Records with scene code
------------------------------------------------------------------------

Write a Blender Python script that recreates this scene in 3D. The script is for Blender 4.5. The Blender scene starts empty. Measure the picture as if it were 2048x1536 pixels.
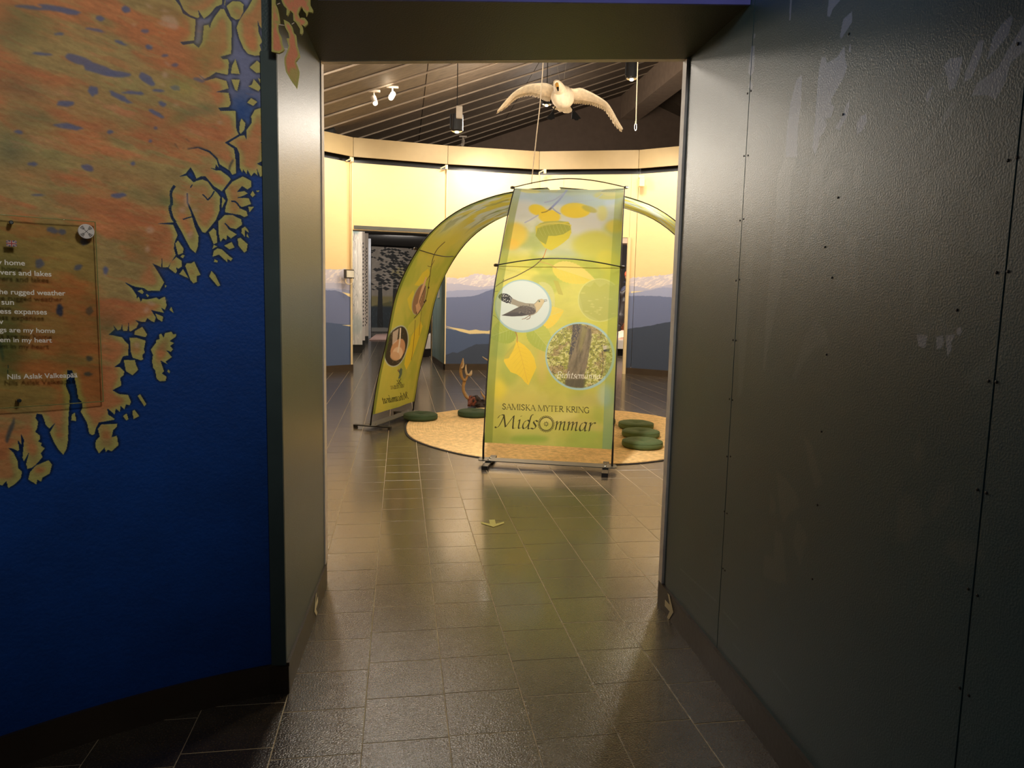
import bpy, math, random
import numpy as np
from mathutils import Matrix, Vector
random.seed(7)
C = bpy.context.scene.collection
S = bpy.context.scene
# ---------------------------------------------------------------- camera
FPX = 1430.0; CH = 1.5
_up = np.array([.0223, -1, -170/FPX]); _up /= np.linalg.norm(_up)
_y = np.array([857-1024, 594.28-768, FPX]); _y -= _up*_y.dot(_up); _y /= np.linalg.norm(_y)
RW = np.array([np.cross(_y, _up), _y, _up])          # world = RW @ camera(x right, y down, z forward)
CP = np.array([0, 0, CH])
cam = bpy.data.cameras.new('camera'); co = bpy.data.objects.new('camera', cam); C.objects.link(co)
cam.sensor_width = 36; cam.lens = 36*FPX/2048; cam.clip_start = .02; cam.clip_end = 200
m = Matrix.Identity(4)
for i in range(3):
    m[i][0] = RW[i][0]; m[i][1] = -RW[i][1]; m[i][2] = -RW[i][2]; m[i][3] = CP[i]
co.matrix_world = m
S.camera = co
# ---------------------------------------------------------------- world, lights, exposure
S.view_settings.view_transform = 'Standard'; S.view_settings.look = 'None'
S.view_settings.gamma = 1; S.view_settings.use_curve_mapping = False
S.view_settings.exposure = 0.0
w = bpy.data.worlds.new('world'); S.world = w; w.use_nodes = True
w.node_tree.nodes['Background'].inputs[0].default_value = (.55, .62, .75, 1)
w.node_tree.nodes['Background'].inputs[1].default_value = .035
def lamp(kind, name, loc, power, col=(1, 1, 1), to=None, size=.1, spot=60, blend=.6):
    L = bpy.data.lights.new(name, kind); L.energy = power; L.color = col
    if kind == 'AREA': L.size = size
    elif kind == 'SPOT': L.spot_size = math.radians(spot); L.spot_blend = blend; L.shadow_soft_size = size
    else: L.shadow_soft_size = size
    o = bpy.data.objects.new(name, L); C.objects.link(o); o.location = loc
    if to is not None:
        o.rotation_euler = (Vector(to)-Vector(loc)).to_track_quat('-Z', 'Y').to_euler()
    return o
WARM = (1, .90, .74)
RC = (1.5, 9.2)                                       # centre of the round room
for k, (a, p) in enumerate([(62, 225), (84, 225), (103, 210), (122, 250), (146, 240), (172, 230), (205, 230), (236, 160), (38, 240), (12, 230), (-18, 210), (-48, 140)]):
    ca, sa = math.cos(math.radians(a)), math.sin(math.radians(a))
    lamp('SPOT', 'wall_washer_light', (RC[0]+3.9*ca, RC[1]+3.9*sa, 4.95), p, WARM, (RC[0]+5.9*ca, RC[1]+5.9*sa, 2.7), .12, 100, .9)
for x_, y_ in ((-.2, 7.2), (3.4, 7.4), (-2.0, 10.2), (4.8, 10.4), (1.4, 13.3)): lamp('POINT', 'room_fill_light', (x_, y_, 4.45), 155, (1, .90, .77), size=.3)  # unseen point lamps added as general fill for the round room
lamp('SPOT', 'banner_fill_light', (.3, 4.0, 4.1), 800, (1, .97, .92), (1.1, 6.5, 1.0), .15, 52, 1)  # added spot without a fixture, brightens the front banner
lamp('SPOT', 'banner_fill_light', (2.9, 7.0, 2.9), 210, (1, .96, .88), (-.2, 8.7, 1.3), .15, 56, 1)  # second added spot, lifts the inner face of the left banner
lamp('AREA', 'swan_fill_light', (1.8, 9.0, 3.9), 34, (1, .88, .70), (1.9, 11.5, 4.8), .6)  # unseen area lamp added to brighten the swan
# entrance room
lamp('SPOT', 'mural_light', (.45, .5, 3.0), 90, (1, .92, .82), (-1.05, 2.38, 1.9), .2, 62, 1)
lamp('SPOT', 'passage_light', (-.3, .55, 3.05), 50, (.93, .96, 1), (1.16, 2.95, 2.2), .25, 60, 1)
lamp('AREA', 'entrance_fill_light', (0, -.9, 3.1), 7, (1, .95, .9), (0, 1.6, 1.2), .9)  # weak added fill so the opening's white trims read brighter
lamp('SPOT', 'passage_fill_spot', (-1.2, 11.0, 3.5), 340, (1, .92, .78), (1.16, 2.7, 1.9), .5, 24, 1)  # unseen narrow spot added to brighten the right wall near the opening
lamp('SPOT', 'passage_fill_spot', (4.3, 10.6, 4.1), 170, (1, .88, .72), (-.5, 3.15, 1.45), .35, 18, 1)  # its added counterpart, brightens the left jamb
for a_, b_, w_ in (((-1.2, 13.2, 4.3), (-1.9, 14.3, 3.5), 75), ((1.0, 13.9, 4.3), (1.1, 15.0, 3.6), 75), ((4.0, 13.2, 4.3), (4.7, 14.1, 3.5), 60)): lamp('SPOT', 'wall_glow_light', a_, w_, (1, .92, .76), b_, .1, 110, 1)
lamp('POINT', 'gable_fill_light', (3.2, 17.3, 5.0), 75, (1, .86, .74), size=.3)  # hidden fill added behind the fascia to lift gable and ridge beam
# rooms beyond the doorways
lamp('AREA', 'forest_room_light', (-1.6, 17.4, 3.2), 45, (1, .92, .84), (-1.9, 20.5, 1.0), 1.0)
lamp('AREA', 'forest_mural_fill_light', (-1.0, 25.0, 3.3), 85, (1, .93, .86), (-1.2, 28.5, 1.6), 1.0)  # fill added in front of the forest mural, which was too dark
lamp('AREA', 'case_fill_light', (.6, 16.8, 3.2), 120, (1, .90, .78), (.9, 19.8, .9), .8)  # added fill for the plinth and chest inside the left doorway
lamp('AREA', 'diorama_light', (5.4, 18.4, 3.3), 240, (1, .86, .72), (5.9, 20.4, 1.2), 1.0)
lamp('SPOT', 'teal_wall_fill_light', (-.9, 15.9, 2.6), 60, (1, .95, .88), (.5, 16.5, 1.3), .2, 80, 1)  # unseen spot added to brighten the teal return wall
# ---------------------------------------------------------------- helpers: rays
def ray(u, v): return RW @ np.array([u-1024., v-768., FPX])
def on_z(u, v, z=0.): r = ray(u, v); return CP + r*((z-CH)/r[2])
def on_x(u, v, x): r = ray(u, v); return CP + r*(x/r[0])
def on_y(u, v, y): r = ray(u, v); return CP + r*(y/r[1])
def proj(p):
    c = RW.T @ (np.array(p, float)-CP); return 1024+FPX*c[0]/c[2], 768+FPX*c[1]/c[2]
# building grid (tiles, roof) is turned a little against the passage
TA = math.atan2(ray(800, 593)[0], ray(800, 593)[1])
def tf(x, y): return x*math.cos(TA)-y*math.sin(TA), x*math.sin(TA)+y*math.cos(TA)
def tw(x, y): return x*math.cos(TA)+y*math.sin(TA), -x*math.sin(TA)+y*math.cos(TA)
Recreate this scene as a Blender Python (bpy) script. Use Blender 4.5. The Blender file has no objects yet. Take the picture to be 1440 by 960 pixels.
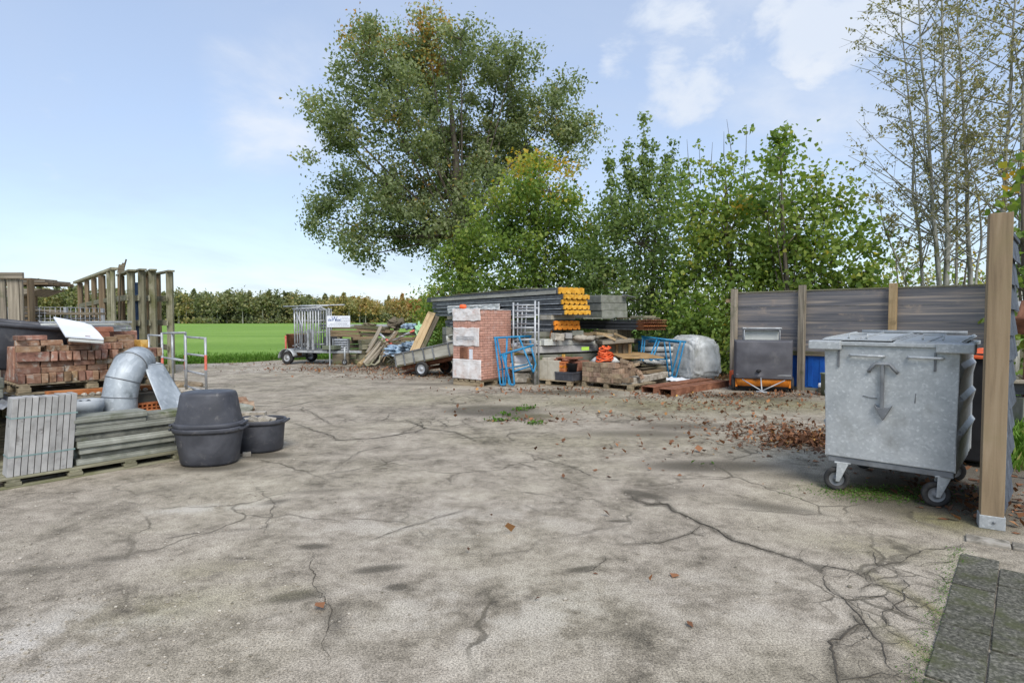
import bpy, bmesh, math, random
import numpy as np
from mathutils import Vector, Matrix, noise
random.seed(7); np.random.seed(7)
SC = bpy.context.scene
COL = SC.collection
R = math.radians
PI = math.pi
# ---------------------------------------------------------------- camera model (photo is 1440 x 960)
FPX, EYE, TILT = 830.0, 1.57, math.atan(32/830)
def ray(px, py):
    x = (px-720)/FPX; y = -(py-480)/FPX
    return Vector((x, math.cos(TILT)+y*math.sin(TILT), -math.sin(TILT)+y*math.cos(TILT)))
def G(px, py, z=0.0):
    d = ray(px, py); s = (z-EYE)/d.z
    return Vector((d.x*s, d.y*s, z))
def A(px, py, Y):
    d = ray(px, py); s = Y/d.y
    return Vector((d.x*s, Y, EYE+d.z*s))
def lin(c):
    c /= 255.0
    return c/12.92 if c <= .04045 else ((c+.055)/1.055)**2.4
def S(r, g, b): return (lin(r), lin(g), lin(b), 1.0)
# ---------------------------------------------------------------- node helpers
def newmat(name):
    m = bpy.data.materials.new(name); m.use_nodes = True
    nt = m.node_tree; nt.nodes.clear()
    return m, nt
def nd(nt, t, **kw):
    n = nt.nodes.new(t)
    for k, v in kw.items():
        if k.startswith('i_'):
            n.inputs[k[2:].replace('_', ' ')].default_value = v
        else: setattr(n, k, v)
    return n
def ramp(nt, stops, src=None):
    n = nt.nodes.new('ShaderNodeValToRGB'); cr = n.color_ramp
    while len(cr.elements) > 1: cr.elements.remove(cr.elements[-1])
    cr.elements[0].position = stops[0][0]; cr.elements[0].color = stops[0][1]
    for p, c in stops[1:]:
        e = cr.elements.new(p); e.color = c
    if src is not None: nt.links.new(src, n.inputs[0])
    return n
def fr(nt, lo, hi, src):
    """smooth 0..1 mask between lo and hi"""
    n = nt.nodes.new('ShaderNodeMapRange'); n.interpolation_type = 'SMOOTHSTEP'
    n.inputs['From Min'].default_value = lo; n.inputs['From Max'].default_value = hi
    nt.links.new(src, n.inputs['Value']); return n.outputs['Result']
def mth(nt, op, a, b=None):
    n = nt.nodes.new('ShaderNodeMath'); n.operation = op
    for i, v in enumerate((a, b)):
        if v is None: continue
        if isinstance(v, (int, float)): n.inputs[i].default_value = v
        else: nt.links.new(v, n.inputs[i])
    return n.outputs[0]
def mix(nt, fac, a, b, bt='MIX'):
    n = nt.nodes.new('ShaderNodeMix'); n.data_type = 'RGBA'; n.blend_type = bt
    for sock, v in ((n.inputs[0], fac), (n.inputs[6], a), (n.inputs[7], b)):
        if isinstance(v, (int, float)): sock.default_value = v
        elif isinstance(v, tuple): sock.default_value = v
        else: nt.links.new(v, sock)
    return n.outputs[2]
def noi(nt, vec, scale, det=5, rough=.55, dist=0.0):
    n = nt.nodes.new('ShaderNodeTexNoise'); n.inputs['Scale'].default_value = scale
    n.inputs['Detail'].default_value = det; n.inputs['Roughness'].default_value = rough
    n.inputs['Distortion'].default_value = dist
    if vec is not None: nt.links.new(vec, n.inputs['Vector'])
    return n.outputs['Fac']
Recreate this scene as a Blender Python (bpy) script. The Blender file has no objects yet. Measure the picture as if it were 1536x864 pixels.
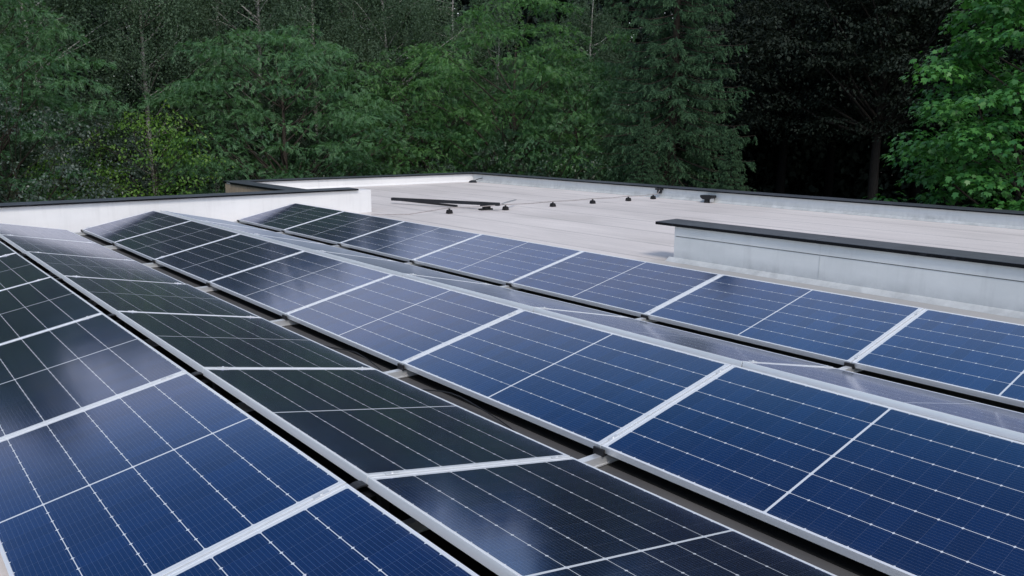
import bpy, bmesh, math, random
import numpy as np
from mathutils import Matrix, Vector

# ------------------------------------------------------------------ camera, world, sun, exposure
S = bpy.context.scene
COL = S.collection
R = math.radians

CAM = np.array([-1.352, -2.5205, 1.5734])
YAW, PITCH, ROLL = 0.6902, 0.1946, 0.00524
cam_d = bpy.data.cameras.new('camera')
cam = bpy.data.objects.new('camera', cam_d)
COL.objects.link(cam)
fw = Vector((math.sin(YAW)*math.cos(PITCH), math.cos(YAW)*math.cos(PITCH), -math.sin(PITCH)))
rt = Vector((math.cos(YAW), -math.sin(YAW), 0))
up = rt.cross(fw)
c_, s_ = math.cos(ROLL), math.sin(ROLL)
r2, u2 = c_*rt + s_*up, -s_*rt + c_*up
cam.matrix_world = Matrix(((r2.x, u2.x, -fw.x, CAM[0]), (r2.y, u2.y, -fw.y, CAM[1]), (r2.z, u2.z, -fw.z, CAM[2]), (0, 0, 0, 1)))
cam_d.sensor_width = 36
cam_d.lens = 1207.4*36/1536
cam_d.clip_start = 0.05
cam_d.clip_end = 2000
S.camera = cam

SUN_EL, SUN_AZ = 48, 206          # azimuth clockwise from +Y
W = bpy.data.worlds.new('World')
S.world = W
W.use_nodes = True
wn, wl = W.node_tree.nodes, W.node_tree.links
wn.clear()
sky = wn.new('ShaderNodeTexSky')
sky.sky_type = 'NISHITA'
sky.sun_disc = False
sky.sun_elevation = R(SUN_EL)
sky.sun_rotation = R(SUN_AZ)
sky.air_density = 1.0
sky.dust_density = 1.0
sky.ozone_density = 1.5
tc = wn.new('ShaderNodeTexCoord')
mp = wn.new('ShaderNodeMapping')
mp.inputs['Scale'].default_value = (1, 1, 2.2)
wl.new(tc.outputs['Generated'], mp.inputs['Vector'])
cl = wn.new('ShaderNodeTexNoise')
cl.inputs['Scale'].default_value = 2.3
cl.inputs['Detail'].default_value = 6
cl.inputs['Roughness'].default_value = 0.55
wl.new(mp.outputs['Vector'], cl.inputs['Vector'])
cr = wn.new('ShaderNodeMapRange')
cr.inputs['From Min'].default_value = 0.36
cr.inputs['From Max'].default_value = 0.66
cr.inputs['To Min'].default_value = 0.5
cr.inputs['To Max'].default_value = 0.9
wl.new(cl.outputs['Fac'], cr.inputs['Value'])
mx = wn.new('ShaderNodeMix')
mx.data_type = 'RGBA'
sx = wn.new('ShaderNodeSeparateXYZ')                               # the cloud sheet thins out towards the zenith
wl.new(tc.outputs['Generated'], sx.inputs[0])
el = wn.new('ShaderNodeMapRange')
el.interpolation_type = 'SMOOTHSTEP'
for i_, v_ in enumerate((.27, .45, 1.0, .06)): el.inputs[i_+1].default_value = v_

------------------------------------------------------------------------

§ Aim of the exercise: Reproduce nothing but the lines from the one with "Recreate this scene as a Blender Python (bpy) script. The" to the one with "S.camera = cam", both lines included, and keep every picture out of the copy.

§ Reply to the task:
Recreate this scene as a Blender Python (bpy) script. The Blender file has no objects yet. Measure the picture as if it were 1536x864 pixels.
import bpy, bmesh, math, random
import numpy as np
from mathutils import Matrix, Vector

# ------------------------------------------------------------------ camera, world, sun, exposure
S = bpy.context.scene
COL = S.collection
R = math.radians

CAM = np.array([-1.352, -2.5205, 1.5734])
YAW, PITCH, ROLL = 0.6902, 0.1946, 0.00524
cam_d = bpy.data.cameras.new('camera')
cam = bpy.data.objects.new('camera', cam_d)
COL.objects.link(cam)
fw = Vector((math.sin(YAW)*math.cos(PITCH), math.cos(YAW)*math.cos(PITCH), -math.sin(PITCH)))
rt = Vector((math.cos(YAW), -math.sin(YAW), 0))
up = rt.cross(fw)
c_, s_ = math.cos(ROLL), math.sin(ROLL)
r2, u2 = c_*rt + s_*up, -s_*rt + c_*up
cam.matrix_world = Matrix(((r2.x, u2.x, -fw.x, CAM[0]), (r2.y, u2.y, -fw.y, CAM[1]), (r2.z, u2.z, -fw.z, CAM[2]), (0, 0, 0, 1)))
cam_d.sensor_width = 36
cam_d.lens = 1207.4*36/1536
cam_d.clip_start = 0.05
cam_d.clip_end = 2000
S.camera = cam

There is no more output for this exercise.